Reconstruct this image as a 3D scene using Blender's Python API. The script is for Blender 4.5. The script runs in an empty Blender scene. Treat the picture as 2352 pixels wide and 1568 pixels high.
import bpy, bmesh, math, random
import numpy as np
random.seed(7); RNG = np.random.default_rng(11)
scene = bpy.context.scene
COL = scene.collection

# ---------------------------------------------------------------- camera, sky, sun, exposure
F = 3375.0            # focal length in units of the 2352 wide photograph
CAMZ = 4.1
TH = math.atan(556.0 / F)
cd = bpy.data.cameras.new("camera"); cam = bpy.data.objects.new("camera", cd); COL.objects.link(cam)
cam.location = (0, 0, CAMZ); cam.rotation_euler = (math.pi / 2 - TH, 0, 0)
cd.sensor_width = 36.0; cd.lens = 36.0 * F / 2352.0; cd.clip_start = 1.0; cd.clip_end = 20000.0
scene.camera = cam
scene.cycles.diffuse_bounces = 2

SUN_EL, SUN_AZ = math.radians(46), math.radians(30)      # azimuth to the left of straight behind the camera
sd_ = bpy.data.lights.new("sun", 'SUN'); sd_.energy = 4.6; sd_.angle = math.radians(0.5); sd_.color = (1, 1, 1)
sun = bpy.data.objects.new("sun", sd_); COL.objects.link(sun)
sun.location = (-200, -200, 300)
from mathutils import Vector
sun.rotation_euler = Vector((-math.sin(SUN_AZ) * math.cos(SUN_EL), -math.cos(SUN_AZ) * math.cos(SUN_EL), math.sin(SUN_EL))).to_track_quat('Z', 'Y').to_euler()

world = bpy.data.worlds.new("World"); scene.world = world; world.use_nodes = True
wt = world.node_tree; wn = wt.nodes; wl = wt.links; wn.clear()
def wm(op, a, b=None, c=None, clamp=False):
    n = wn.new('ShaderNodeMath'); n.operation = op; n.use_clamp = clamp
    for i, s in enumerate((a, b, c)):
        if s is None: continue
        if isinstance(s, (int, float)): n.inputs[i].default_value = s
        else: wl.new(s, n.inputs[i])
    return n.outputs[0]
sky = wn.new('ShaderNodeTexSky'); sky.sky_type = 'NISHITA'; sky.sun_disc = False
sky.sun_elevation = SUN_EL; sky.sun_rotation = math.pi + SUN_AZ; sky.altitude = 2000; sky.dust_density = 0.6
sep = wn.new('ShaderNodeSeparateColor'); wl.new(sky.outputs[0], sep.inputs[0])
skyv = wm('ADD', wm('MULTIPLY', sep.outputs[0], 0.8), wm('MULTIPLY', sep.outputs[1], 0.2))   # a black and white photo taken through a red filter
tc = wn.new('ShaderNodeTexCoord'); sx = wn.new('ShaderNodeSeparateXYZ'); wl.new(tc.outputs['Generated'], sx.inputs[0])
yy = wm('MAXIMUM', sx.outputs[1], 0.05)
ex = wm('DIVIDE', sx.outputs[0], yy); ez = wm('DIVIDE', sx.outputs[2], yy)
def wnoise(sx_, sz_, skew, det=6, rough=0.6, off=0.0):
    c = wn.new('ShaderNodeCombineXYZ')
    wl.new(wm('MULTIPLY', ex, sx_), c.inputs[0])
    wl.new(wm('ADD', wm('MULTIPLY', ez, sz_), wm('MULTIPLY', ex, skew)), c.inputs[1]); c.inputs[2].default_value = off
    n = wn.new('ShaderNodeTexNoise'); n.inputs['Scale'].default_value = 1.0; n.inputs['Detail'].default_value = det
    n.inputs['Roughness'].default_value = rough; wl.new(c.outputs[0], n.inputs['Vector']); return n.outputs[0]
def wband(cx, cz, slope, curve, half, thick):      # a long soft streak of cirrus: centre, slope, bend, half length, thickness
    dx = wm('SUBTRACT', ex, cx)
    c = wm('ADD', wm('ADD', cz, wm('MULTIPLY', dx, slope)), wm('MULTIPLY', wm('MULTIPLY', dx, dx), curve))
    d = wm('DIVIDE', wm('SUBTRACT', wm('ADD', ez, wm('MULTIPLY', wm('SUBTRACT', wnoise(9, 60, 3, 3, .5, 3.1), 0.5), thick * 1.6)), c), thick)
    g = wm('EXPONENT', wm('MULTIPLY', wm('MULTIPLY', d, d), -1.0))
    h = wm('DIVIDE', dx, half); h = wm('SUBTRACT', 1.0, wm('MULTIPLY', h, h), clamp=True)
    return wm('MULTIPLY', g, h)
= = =
▶ What is expected: From the opening line of the data above, please print each line as written up to and including the line that contains "COL = scene.collection", and nothing more.

▶ Solution to this exercise:
Reconstruct this image as a 3D scene using Blender's Python API. The script is for Blender 4.5. The script runs in an empty Blender scene. Treat the picture as 2352 pixels wide and 1568 pixels high.
import bpy, bmesh, math, random
import numpy as np
random.seed(7); RNG = np.random.default_rng(11)
scene = bpy.context.scene
COL = scene.collection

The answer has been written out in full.